INSTRUCTIONS TO FOLLOW >>
Retype the lines from the first one in the records down to the line containing "COL = SC.collection", counting both, and leave out any pictures.

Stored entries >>

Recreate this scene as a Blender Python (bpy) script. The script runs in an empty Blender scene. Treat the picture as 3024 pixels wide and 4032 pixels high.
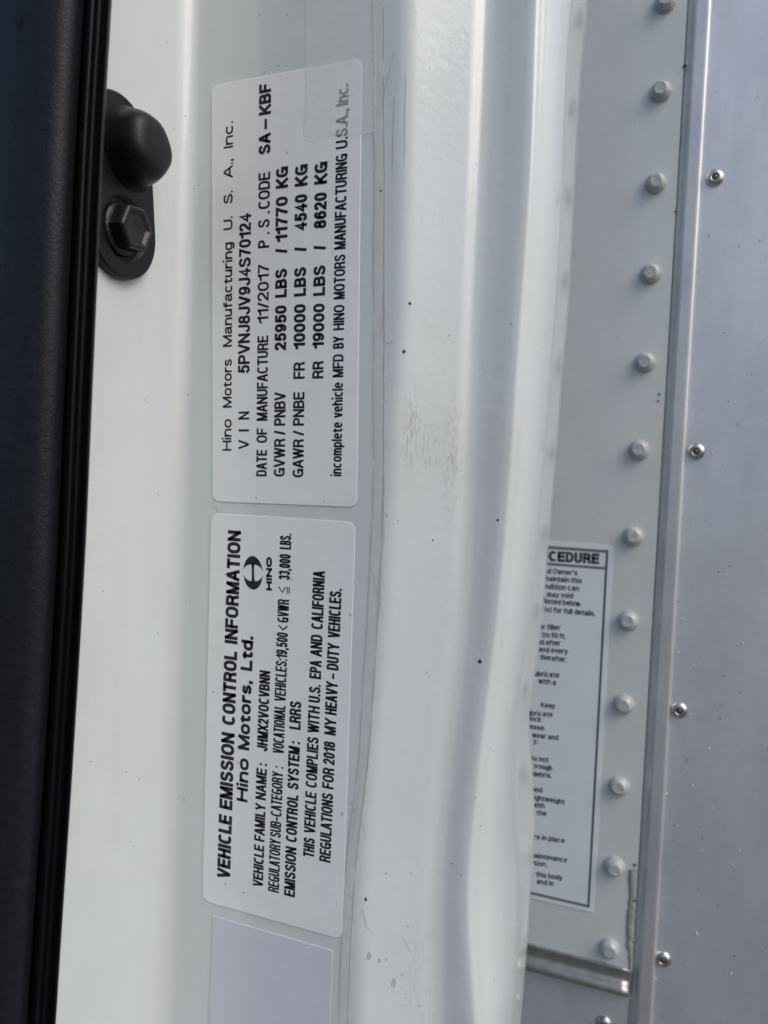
import bpy, bmesh, math, random
from mathutils import Vector, Matrix
random.seed(11)
SC = bpy.context.scene
COL = SC.collection

# ------------------------------------------------------------------ camera
F = 3030.0; CX, CY = 1512.0, 2016.0            # focal length and centre in photograph pixels (3024 x 4032)
xr = Vector((7812, 466, -3030)).normalized()   # world X in camera axes (right, down, forward)
dn = Vector((-2524, 62000, 3030)); dn = (dn - xr * dn.dot(xr)).normalized()
yf = (-dn).cross(xr); yf = yf if yf.z > 0 else -yf
up = -dn
AX, AY, AZ = xr, yf, up                        # world axes expressed in camera axes
def cam_to_world(c): return Vector((c.dot(AX), c.dot(AY), c.dot(AZ)))
def world_to_cam(w): return AX * w.x + AY * w.y + AZ * w.z
def ray(px, py): return cam_to_world(Vector(((px - CX) / F, (py - CY) / F, 1.0)))
CAM = -ray(1120, 2000) * 0.235                 # the world origin lies on the label face
def proj(p):
    c = world_to_cam(p - CAM); return (CX + F * c.x / c.z, CY + F * c.y / c.z)
def onY(px, py, y=0.0):                        # point of a wall parallel to the label face
    d = ray(px, py); return CAM + d * ((y - CAM.y) / d.y)
def onX(px, py, x):
    d = ray(px, py); return CAM + d * ((x - CAM.x) / d.x)
def along(A, d, px):                           # point A + t d that projects to column px
    a = world_to_cam(A - CAM); b = world_to_cam(d); u = (px - CX) / F
    return A + d * ((u * a.z - a.x) / (b.x - u * b.z))

cd = bpy.data.cameras.new('camera'); cam = bpy.data.objects.new('camera', cd); COL.objects.link(cam)
R = cam_to_world(Vector((1, 0, 0))); U = cam_to_world(Vector((0, -1, 0))); B = cam_to_world(Vector((0, 0, -1)))
M = Matrix((R, U, B)).transposed().to_4x4(); M.translation = CAM; cam.matrix_world = M
cd.sensor_fit = 'VERTICAL'; cd.sensor_height = 34.6; cd.lens = F / 4032 * 34.6
cd.clip_start = 0.005; cd.clip_end = 500
cd.dof.use_dof = True; cd.dof.focus_distance = 0.240; cd.dof.aperture_fstop = 16
SC.camera = cam

# ------------------------------------------------------------------ light
ELEV, AZIM = math.radians(46), math.radians(70)   # azimuth from the outward direction (-Y) towards +X
w = bpy.data.worlds.new('World'); SC.world = w; w.use_nodes = True
nt = w.node_tree; bg = nt.nodes['Background']
sky = nt.nodes.new('ShaderNodeTexSky'); sky.sky_type = 'NISHITA'; sky.sun_disc = False
sdir = Vector((math.sin(AZIM) * math.cos(ELEV), -math.cos(AZIM) * math.cos(ELEV), math.sin(ELEV)))
sky.sun_elevation = ELEV; sky.sun_rotation = math.atan2(sdir.x, sdir.y)
sky.air_density = 1.0; sky.dust_density = 4.0; sky.ozone_density = 1.0
hs = nt.nodes.new('ShaderNodeHueSaturation'); hs.inputs['Saturation'].default_value = 1.12   # overcast: a greyer sky
nt.links.new(sky.outputs[0], hs.inputs['Color']); nt.links.new(hs.outputs[0], bg.inputs[0]); bg.inputs[1].default_value = 0.115
sl = bpy.data.lights.new('sun', 'SUN'); so = bpy.data.objects.new('sun', sl); COL.objects.link(so)
sl.energy = 0.8; sl.angle = math.radians(50); sl.color = (0.97, 1, 1)
so.rotation_euler = sdir.to_track_quat('Z', 'Y').to_euler()
SC.view_settings.view_transform = 'Standard'; SC.view_settings.look = 'None'
SC.view_settings.exposure = 0.13; SC.view_settings.gamma = 1; SC.view_settings.use_curve_mapping = False

# ------------------------------------------------------------------ helpers
def link(name, me, mat=None, parent=None, smooth=False):
    o = bpy.data.objects.new(name, me); COL.objects.link(o)
    if mat: me.materials.append(mat)
    if parent: o.parent = parent
    if smooth:
        for p in me.polygons: p.use_smooth = True
    return o
def mesh(name, vs, fs, mat=None, parent=None, smooth=False):
    me = bpy.data.meshes.new(name); me.from_pydata([tuple(v) for v in vs], [], fs); me.validate(); me.update()
    return link(name, me, mat, parent, smooth)
def fromb(name, bm, mat=None, parent=None, smooth=False):
    bmesh.ops.recalc_face_normals(bm, faces=bm.faces)
    me = bpy.data.meshes.new(name); bm.to_mesh(me); bm.free()
    return link(name, me, mat, parent, smooth)
def empty(name, loc=(0, 0, 0)):
    o = bpy.data.objects.new(name, None); COL.objects.link(o); o.location = loc; o.empty_display_size = 0.01; return o
def tag(o, label=None, cat=None, group=None, kind=None):
    if label: o['label'] = label
    if cat: o['category'] = cat
    if group: o['group'] = group
    if kind: o['kind'] = kind
    return o
def adopt(ch, par):                            # parent keeping world place (things sit at par.location, unrotated)
    ch.parent = par; ch.matrix_parent_inverse = Matrix.Translation(-par.location); return ch
def lerp(a, b, t): return a + (b - a) * t
def keyed(tab, y):
    ks = sorted(tab)
    if y <= ks[0]:
        k0, k1 = ks[0], ks[1]
    elif y >= ks[-1]:
        k0, k1 = ks[-2], ks[-1]
    else:
        for k0, k1 in zip(ks, ks[1:]):
            if k0 <= y <= k1: break
    if ks[0] <= y <= ks[-1]:                   # smooth interpolation
        i = ks.index(k0); t = (y - k0) / (k1 - k0)
        def sl_(j):
            if j == 0: return (tab[ks[1]] - tab[ks[0]]) / (ks[1] - ks[0])
            if j == len(ks) - 1: return (tab[ks[-1]] - tab[ks[-2]]) / (ks[-1] - ks[-2])
            return (tab[ks[j + 1]] - tab[ks[j - 1]]) / (ks[j + 1] - ks[j - 1])
        h = k1 - k0; m0, m1 = sl_(i) * h, sl_(i + 1) * h
        return (2*t**3-3*t*t+1)*tab[k0] + (t**3-2*t*t+t)*m0 + (-2*t**3+3*t*t)*tab[k1] + (t**3-t*t)*m1
    return lerp(tab[k0], tab[k1], (y - k0) / (k1 - k0))
def loft(name, rows, mat, parent=None, smooth=True, closed=False):
    n = len(rows[0]); vs = [p for r in rows for p in r]; fs = []
    for i in range(len(rows) - 1):
        for j in range(n if closed else n - 1):
            k = (j + 1) % n
            fs.append((i*n+j, i*n+k, (i+1)*n+k, (i+1)*n+j))
    if closed:
        fs.append(tuple(range(n))); fs.append(tuple((len(rows)-1)*n + j for j in reversed(range(n))))
    bm = bmesh.new(); bv = [bm.verts.new(v) for v in vs]
    for f in fs:
        fc = bm.faces.new([bv[i] for i in f]); fc.smooth = smooth and len(f) == 4
    bmesh.ops.recalc_face_normals(bm, faces=bm.faces)
    me = bpy.data.meshes.new(name); bm.to_mesh(me); bm.free()
    return link(name, me, mat, parent)
def solidify(o, t, off=-1):
    m = o.modifiers.new('thickness', 'SOLIDIFY'); m.thickness = t; m.offset = off; return m

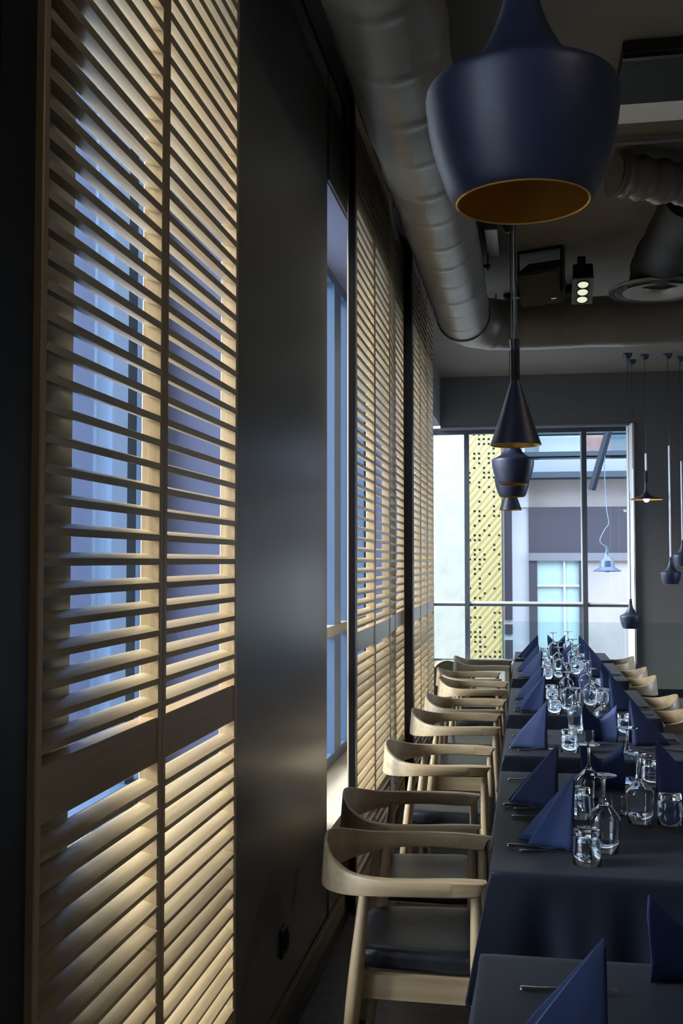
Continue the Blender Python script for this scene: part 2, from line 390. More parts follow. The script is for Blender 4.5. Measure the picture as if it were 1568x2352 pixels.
# ------------------------------------------------------------------ shutters
SX = -.80
def make_shutter(L):
    """local: y along the panel 0..L, x = thickness (front at 0), z from floor"""
    root = thing('louvred_shutter', '', 'shutter')
    zb, zt = .03, 3.90; sw = .022; dp = .046; rt, rb = 1.315, 1.215
    for a in (0.001, L - sw - .001):
        MB().box(-dp, 0, a, a + sw, zb, zt, .002).build('stile', M_stile, root)
    MB().box(-dp, -.003, sw, L - sw, rb, rt, .002).build('mid_rail', M_rail, root)
    MB().box(-dp, -.003, sw, L - sw, zt - .09, zt, .002).build('top_rail', M_rail, root)
    MB().box(-dp, -.003, sw, L - sw, zb, zb + .09, .002).build('bottom_rail', M_rail, root)
    pitch = .0528; hw = .0235; th = .0082; ang = R(17)
    ca, sa = math.cos(ang), math.sin(ang)
    def slats(z0, z1):
        m = MB(); k = int((z1 - z0) / pitch); off = ((z1 - z0) - (k - 1) * pitch) / 2
        prof = [(-hw, -th * .45), (-hw * .5, -th), (hw * .6, -th), (hw, -th * .9), (hw, th * .9), (hw * .5, th), (-hw * .5, th), (-hw, th * .45)]
        for i in range(k):
            zc = z0 + off + i * pitch; j = random.uniform(-.015, .015); c2, s2 = math.cos(ang + j), math.sin(ang + j)
            ring = lambda y: [(-dp / 2 + u * c2 + w * s2, y, zc - u * s2 + w * c2) for u, w in prof]
            m.loft([ring(sw), ring(L - sw)])
        return m
    slats(rt, zt - .09).build('louvre_slats', M_slat, root, 40); slats(zb + .09, rb).build('louvre_slats', M_slat, root, 40)
    return root
def place_shutter(src, p0, p1, label, first=False):
    a = math.atan2(p1[1] - p0[1], p1[0] - p0[0]) - math.pi / 2
    o = src if first else dup(src)
    o.location = (p0[0], p0[1], 0); o.rotation_euler = (0, 0, a); o['label'] = label; o['group'] = 'louvred oak shutter panels along the left wall'
    return o
sh = make_shutter(.612)
place_shutter(sh, (SX, 1.63), (SX, 2.242), 'louvred oak shutter panel nearest the camera, at the far left of the photo', True)
place_shutter(sh, (SX, 2.244), (SX, 2.856), 'louvred oak shutter panel beside the dark plaster pier, second from the camera')
sh2 = make_shutter(.63)
place_shutter(sh2, (SX, 4.965), (SX, 5.595), 'oak shutter panel directly behind the first slim black post', True)
place_shutter(sh2, (SX, 5.60), (SX, 6.23), 'oak shutter panel second after the first slim black post')
for a, c, lb in (((SX, 6.235), (-.838, 6.80), 'oak shutter panel angled back, third after the first slim black post'), ((-.838, 6.805), (-.846, 7.372), 'oak shutter panel just in front of the second slim black post')):
    s_ = make_shutter(.568); place_shutter(s_, a, c, lb, True)
sh3 = make_shutter(.582)
for i, lb in enumerate(('oak shutter panel directly behind the second slim black post', 'oak shutter panel second from the far end of the shutter row', 'oak shutter panel at the far end of the row, beside the far window')):
    place_shutter(sh3, (SX, 7.50 + i * .585), (SX, 7.50 + i * .585 + .582), lb, i == 0)
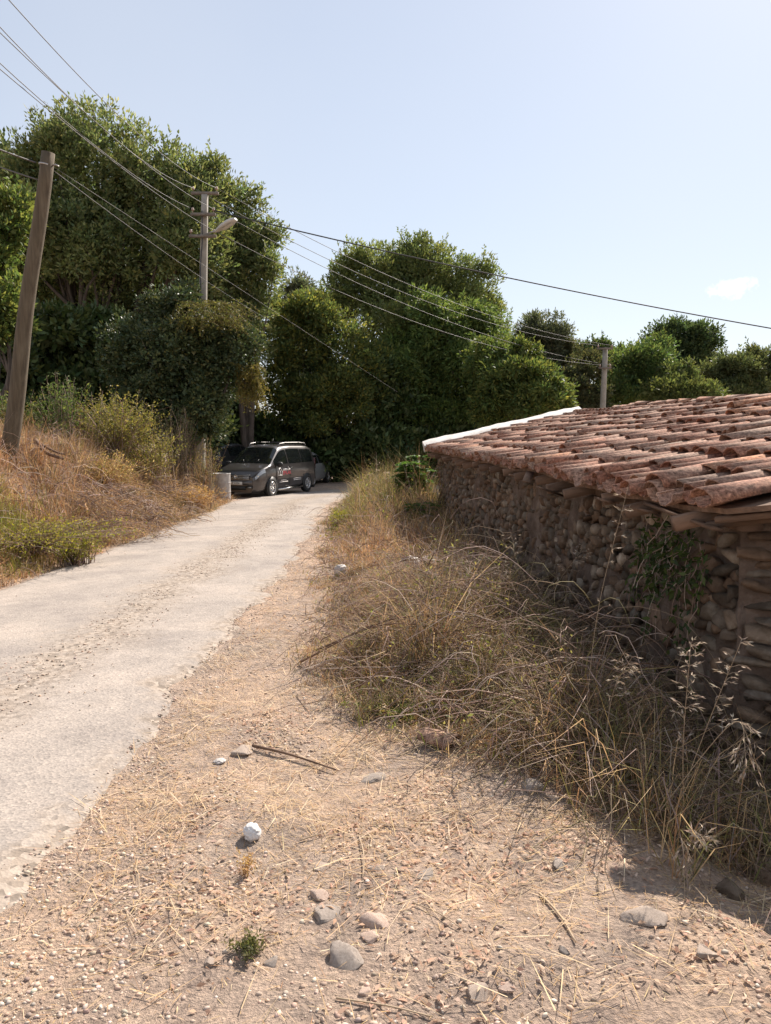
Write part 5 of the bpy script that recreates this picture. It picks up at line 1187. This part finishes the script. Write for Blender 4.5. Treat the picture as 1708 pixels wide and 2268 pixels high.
# small olive leaves among the brambles
x, y = scatter(26000, -0.9, 2.0, 3.6, 9.5, lambda x, y: vd_(x, y) * np.clip(v_olv(x, y) - 0.25 + 0.35 * nz(x, y, 0.5, 111), 0, 1))
z = H(x, y) + U(0.15, 1.1, len(x)) * vh(x, y)
p1 = leaves_np(np.stack([x, y, z], -1), rng.normal(size=(len(x), 3)) + (0, 0, 0.25), 0.036 * U(.5, 1.4, len(x)), 0.012 * U(.6, 1.4, len(x)), pal(OLV + [(0.22, 0.24, 0.09), (0.30, 0.27, 0.12)], len(x)))
x, y = scatter(16000, -1.2, 1.9, 13.5, 24, lambda x, y: vd_(x, y) * np.clip(0.5 + 0.6 * nz(x, y, 0.8, 112), 0, 1)); z = H(x, y) + U(0.2, 1.1, len(x)) * vh(x, y)
p2 = leaves_np(np.stack([x, y, z], -1), rng.normal(size=(len(x), 3)) + (0, 0, 0.4), 0.06 * U(.5, 1.4, len(x)), 0.022 * U(.6, 1.4, len(x)), pal(OLV + [(0.22, 0.24, 0.07)], len(x)))
tag(np_obj('bramble_leaves', [p1, p2], M['leaf']), 'small olive leaves scattered through the verge brambles', 'foliage', kind='stuff')
# arching long canes over the heap
for k, (pa, pm, pc, lab) in enumerate((((665, 1480), (840, 1385), (1020, 1395), 'long brown cane arching over the bramble heap'), ((700, 1440), (905, 1365), (1150, 1400), 'second brown cane arching just above the long one'),
        ((1000, 1340), (1130, 1400), (1290, 1520), 'thick dry stem slanting down towards the dark wall'), ((830, 1420), (960, 1500), (1060, 1560), 'thin pale twig lying on the near face of the heap'), ((560, 1660), (640, 1680), (745, 1715), 'thin dark twig lying on the litter beside the grey stone'))):
    P = []
    for i, (px, py) in enumerate((pa, pm, pc)):
        g = ground_at(px, py); yy = 5.6 if k < 4 else g[1]; q = at(px, py, yy - 0.15 * i if k < 4 else yy); q[2] = max(q[2], float(H(q[0], q[1])) + 0.02); P.append(q)
    P = catmull(np.array(P), 8); o = MB().tube(P - P[0], np.linspace(0.0085 if k != 2 else 0.013, 0.004, len(P)), 6).build('dry_cane', M['old_wood'], smooth=True); o.location = tuple(P[0]); tag(o, lab, 'branch', 'dry canes on the verge')
# green plants of the verge
def ground_shrub(name, label, px, py, Y, wpx, hpx, *a, **k): return shrub(name, label, px, py, Y, wpx, hpx, *a, **k)
SAP = [(0.10, 0.19, 0.04), (0.14, 0.23, 0.05), (0.075, 0.15, 0.035)]
def sapling(label, px, py, Y, wpx, hpx, nst=9, L=0.12, leaf_n=13):
    c = at(px, py, Y); b = np.array([c[0], Y, float(H(c[0], Y))]); t = thing('leafy_sapling', label, 'sapling', tuple(b)); hh = at(px, py - hpx, Y)[2] - b[2]; w = wpx * Y / F
    st = []; lf = []
    for s_ in range(nst):
        a = U(0, 6.28); top = np.array([math.cos(a) * w * U(.1, .6), math.sin(a) * w * U(.1, .6), hh * U(0.6, 1.0)]); P = catmull(np.array([np.zeros(3), top * (0.4, 0.4, 0.5), top]), 5); st.append(P)
        for j in range(10):     # pinnate leaves along the stem
            k = U(0.45, 1.0); o_ = P[int(k * (len(P) - 1))]; az = U(0, 6.28); dv = np.array([math.cos(az), math.sin(az), 0.45]); ln = U(0.6, 1.0) * w * 0.6; nn = leaf_n
            kk = np.repeat(np.linspace(0.2, 1, nn), 2); ps = o_ + dv * (kk * ln)[:, None] - np.array([0, 0, 1]) * (kk ** 2 * ln * 0.45)[:, None]
            sd_ = np.tile([1, -1], nn)[:, None] * np.array([-dv[1], dv[0], 0]) + dv * 0.35 + np.array([0, 0, -0.15]); lf.append((ps, sd_))
    P = np.array(st); np_obj('stem', [tubes_np(P, 0.012 * np.linspace(1, .4, P.shape[1])[None] * np.ones((len(P), 1)), pal([(0.16, 0.15, 0.07)], len(P)))], M['dry'], t)
    ps = np.concatenate([q[0] for q in lf]); sd_ = np.concatenate([q[1] for q in lf]) + 0.1 * rng.normal(size=(len(ps), 3))
    np_obj('crown', [leaves_np(ps, sd_, L * U(.7, 1.2, len(ps)), L * 0.38, pal(SAP, len(ps)), up=np.array([0, 0, 1.0]))], M['leaf'], t)
sapling('bright green leafy sapling at the far corner of the stone house', 917, 1045, 17.0, 56, 50, 22, 0.15)
sapling('low green sapling spreading in the weeds in front of the leafy sapling', 925, 1130, 14.6, 50, 28, 6, 0.09)
shrub('green_weed', 'bright green weed in the sun beside the shaded wall', 1090, 1345, 6.9, 42, 22, 22, 420, SAP + LIME, TWIG, 0.075, 0.02, cat='plant', rad=0.004)
shrub('green_weed', 'pale olive leafy weed in front of the bramble heap', 880, 1590, 4.55, 95, 26, 46, 1500, [(0.20, 0.22, 0.08), (0.26, 0.25, 0.11), (0.15, 0.18, 0.06)], TWIG, 0.04, 0.011, cat='plant', rad=0.003)
shrub('green_weed', 'olive leafy weed low beside the near end of the verge', 1110, 1560, 4.4, 70, 24, 36, 900, [(0.22, 0.22, 0.09), (0.28, 0.26, 0.12)], TWIG, 0.04, 0.010, cat='plant', rad=0.003)
shrub('green_weed', 'small dusty green tuft on the gravel in the foreground', 548, 2090, 2.28, 46, 12, 26, 420, [(0.13, 0.14, 0.06), (0.18, 0.17, 0.075)], TWIG, 0.020, 0.006, cat='plant', rad=0.0015)
shrub('dry_weed', 'tiny dry tuft behind the white crumpled ball', 545, 1892, 2.75, 30, 4, 26, 120, STRAW, STRAW, 0.02, 0.005, cat='plant', rad=0.0013)
shrub('green_weed', 'small lime green weed at the lane edge beside the far weeds', 765, 1150, 15.6, 45, 26, 60, 1700, LIME, TWIG, 0.05, 0.02, cat='plant', rad=0.004)
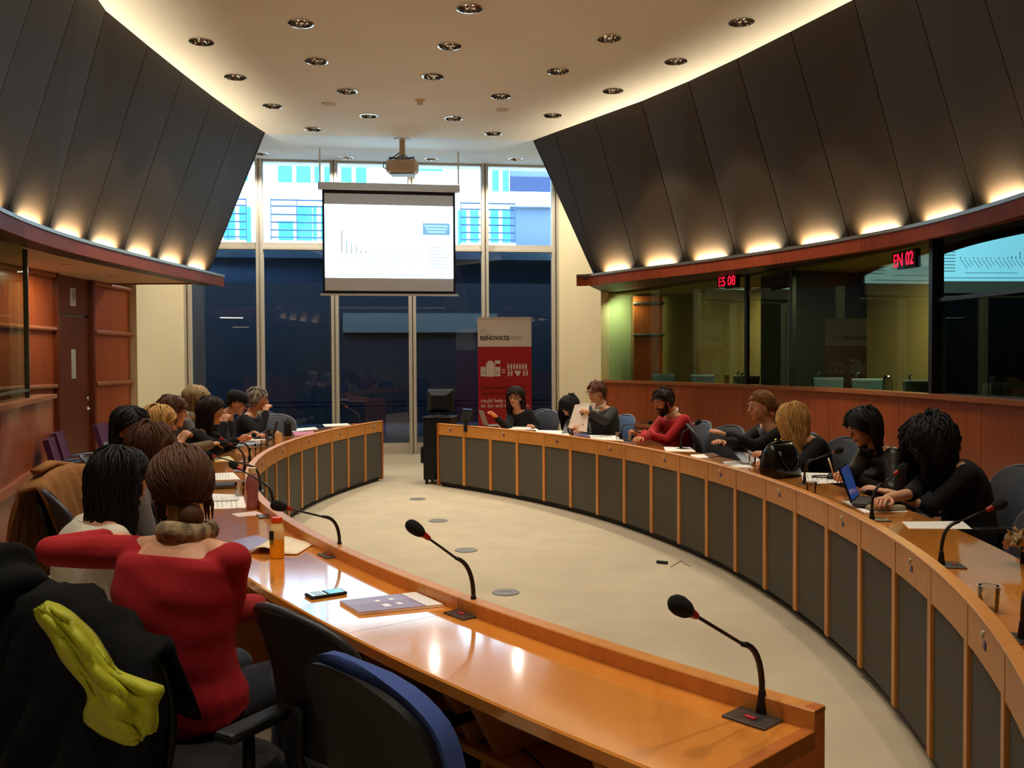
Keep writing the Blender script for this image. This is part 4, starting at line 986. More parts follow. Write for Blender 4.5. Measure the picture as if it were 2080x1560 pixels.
def make_chair(label, group=None, back=None, rim=None, seat=None, arms=True, tall=.96):
    r = empty('office_chair', label=label, cat='chair', group=group)
    back = back or M_MESHB; rim = rim or M_RIM; seat = seat or M_SEATF
    R_, loop = back_rings(.53, tall, .225, -.25, .014)
    b = MB(); b.rings(R_, True, True); b.build('backrest', back, r, smooth='auto')
    b = MB(); b.tube(loop + [loop[0]], .013, 7); b.build('back_frame', rim, r, smooth=True)
    b = MB(); n = 20
    def se(f, z): return [(.235 * f * np.sign(math.cos(a)) * abs(math.cos(a)) ** .6, .02 + .225 * f * np.sign(math.sin(a)) * abs(math.sin(a)) ** .6, z) for a in [2 * PI * j / n for j in range(n)]]
    b.rings([se(.9, .415), se(1, .43), se(1, .455), se(.93, .475), se(.6, .468)], True, True); b.build('seat', seat, r, smooth='auto')
    b = MB(); b.tube([(0, -.18, .42), (0, -.27, .44), (0, -.30, .55), (0, -.285, .68)], [.03, .03, .026, .02], 8, flat=(1.4, .7)); b.build('back_support', M_BLACKPL, r, smooth=True)
    b = MB(); b.lathe([(.03, .12), (.03, .40), (.08, .41), (.08, .42), (0, .42)], n=12); b.build('column', M_BLACKPL, r, smooth='auto')
    for k in range(5):
        a = 2 * PI * k / 5 + .3; d = np.array((math.cos(a), math.sin(a), 0))
        b = MB(); b.tube([d * .03 + np.array((0, 0, .12)), d * .29 + np.array((0, 0, .075))], [.028, .018], 6); b.build('base_leg', M_BLACKPL, r)
        b = MB(); t = np.array((-d[1], d[0], 0)); b.tube([d * .29 + t * -.02 + np.array((0, 0, .032)), d * .29 + t * .02 + np.array((0, 0, .032))], .03, 10); b.build('caster', M_BLACK, r)
    if arms:
        for s in (-1, 1):
            b = MB(); b.tube([(s * .20, 0, .42), (s * .265, -.01, .45), (s * .275, -.02, .62)], [.018, .018, .016], 8); q = b.build('armrest', M_BLACKPL, r, smooth=True)
            b = MB(); b.box((s * .275, 0.01, .635), (.07, .24, .03)); b.build('arm_pad', M_BLACK, q, bevel=.012)
    return r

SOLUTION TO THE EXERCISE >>
Recreate this scene as a Blender Python (bpy) script. The script runs in an empty Blender scene. Treat the picture as 3024 pixels wide and 4032 pixels high.
import bpy, bmesh, math, random
from mathutils import Vector, Matrix
random.seed(11)
SC = bpy.context.scene
COL = SC.collection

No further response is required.